At its core were two things that we all felt were supremely important. That teachers would move towards being conscious of the theories and ideas that were informing their reading teaching and cultivate the ability to articulate them. Also that discrete time would be created for both reading for pleasure and reading for study, 

Then participants were free to choose from three areas - things that they were effectively signing up to do under the broad banners of reading 'more', reading 'better' and reading 'writer'.

Reading MORE is underpinned by Julia Sutherland and Jo Westbrook and the rapid reading team. It isn’t rocket science. If students are going to get better at reading then they need to do more of it. Of both kinds. 
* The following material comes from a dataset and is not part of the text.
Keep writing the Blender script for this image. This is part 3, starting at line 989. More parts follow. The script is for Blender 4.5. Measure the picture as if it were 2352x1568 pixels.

Read BETTER includes modelling, teaching strategies explicitly, using guided reading groups and shared talk, but also making access visible, perhaps by: Not keeping an ‘obvious’ record of book distribution for class readers; giving away ‘old’ departmental books for students to keep


Read WRITER involves making reading and writing links continually, teaching one through the other, and going 'meta' whenever possible: Encouraging students to actively identify the moment of ‘entry’ into fictional world in different texts, for example, or to become familiar with some of the theories themselves. 

I did begin to go into some other findings, but I shall save those for another blogpost.